▶ [What the task requires]
Print all the records exactly, please.

[Collected data entries]
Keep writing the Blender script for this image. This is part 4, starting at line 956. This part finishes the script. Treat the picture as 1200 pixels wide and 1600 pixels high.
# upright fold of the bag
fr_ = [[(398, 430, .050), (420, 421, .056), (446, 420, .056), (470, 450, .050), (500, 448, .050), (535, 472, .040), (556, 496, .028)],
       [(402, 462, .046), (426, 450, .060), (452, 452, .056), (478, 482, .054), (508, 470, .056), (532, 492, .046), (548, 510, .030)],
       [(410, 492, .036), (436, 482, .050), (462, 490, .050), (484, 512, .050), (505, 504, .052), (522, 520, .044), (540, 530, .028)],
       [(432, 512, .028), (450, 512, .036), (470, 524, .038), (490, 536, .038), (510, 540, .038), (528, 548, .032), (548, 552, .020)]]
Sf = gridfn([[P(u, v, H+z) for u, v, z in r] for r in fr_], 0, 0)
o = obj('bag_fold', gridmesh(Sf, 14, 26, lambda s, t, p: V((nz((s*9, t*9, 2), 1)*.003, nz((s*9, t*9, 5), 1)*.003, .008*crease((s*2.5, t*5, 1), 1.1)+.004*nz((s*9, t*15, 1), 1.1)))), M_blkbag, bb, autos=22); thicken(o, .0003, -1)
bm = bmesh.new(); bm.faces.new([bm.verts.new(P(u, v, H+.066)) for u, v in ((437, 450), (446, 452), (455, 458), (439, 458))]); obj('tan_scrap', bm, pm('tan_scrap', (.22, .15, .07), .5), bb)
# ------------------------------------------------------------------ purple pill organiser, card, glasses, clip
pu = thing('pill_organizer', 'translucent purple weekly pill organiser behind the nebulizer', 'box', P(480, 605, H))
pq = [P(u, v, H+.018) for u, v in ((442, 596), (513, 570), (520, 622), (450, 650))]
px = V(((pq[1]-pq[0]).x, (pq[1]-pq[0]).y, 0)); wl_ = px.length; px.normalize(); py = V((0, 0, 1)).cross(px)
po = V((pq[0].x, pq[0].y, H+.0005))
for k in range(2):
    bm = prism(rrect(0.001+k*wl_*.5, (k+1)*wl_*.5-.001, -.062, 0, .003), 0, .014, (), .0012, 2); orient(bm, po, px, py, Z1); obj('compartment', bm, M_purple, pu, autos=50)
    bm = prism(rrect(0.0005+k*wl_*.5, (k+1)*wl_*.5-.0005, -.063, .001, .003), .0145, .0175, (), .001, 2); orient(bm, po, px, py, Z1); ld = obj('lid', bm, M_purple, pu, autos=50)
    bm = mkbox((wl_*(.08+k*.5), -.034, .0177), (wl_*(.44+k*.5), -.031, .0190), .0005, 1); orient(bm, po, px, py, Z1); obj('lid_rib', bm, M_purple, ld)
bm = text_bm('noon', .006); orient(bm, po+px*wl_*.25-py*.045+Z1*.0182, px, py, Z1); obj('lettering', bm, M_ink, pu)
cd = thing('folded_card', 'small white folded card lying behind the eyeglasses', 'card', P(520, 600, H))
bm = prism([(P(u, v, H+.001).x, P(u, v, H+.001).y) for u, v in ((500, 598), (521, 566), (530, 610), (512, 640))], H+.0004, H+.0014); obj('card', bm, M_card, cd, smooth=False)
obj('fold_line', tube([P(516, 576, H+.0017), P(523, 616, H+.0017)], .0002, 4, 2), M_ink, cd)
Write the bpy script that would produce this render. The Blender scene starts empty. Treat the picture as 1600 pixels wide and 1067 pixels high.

▶ [The result]
Keep writing the Blender script for this image. This is part 4, starting at line 956. This part finishes the script. Treat the picture as 1200 pixels wide and 1600 pixels high.
# upright fold of the bag
fr_ = [[(398, 430, .050), (420, 421, .056), (446, 420, .056), (470, 450, .050), (500, 448, .050), (535, 472, .040), (556, 496, .028)],
       [(402, 462, .046), (426, 450, .060), (452, 452, .056), (478, 482, .054), (508, 470, .056), (532, 492, .046), (548, 510, .030)],
       [(410, 492, .036), (436, 482, .050), (462, 490, .050), (484, 512, .050), (505, 504, .052), (522, 520, .044), (540, 530, .028)],
       [(432, 512, .028), (450, 512, .036), (470, 524, .038), (490, 536, .038), (510, 540, .038), (528, 548, .032), (548, 552, .020)]]
Sf = gridfn([[P(u, v, H+z) for u, v, z in r] for r in fr_], 0, 0)
o = obj('bag_fold', gridmesh(Sf, 14, 26, lambda s, t, p: V((nz((s*9, t*9, 2), 1)*.003, nz((s*9, t*9, 5), 1)*.003, .008*crease((s*2.5, t*5, 1), 1.1)+.004*nz((s*9, t*15, 1), 1.1)))), M_blkbag, bb, autos=22); thicken(o, .0003, -1)
bm = bmesh.new(); bm.faces.new([bm.verts.new(P(u, v, H+.066)) for u, v in ((437, 450), (446, 452), (455, 458), (439, 458))]); obj('tan_scrap', bm, pm('tan_scrap', (.22, .15, .07), .5), bb)
# ------------------------------------------------------------------ purple pill organiser, card, glasses, clip
pu = thing('pill_organizer', 'translucent purple weekly pill organiser behind the nebulizer', 'box', P(480, 605, H))
pq = [P(u, v, H+.018) for u, v in ((442, 596), (513, 570), (520, 622), (450, 650))]
px = V(((pq[1]-pq[0]).x, (pq[1]-pq[0]).y, 0)); wl_ = px.length; px.normalize(); py = V((0, 0, 1)).cross(px)
po = V((pq[0].x, pq[0].y, H+.0005))
for k in range(2):
    bm = prism(rrect(0.001+k*wl_*.5, (k+1)*wl_*.5-.001, -.062, 0, .003), 0, .014, (), .0012, 2); orient(bm, po, px, py, Z1); obj('compartment', bm, M_purple, pu, autos=50)
    bm = prism(rrect(0.0005+k*wl_*.5, (k+1)*wl_*.5-.0005, -.063, .001, .003), .0145, .0175, (), .001, 2); orient(bm, po, px, py, Z1); ld = obj('lid', bm, M_purple, pu, autos=50)
    bm = mkbox((wl_*(.08+k*.5), -.034, .0177), (wl_*(.44+k*.5), -.031, .0190), .0005, 1); orient(bm, po, px, py, Z1); obj('lid_rib', bm, M_purple, ld)
bm = text_bm('noon', .006); orient(bm, po+px*wl_*.25-py*.045+Z1*.0182, px, py, Z1); obj('lettering', bm, M_ink, pu)
cd = thing('folded_card', 'small white folded card lying behind the eyeglasses', 'card', P(520, 600, H))
bm = prism([(P(u, v, H+.001).x, P(u, v, H+.001).y) for u, v in ((500, 598), (521, 566), (530, 610), (512, 640))], H+.0004, H+.0014); obj('card', bm, M_card, cd, smooth=False)
obj('fold_line', tube([P(516, 576, H+.0017), P(523, 616, H+.0017)], .0002, 4, 2), M_ink, cd)
Write the bpy script that would produce this render. The Blender scene starts empty. Treat the picture as 1600 pixels wide and 1067 pixels high.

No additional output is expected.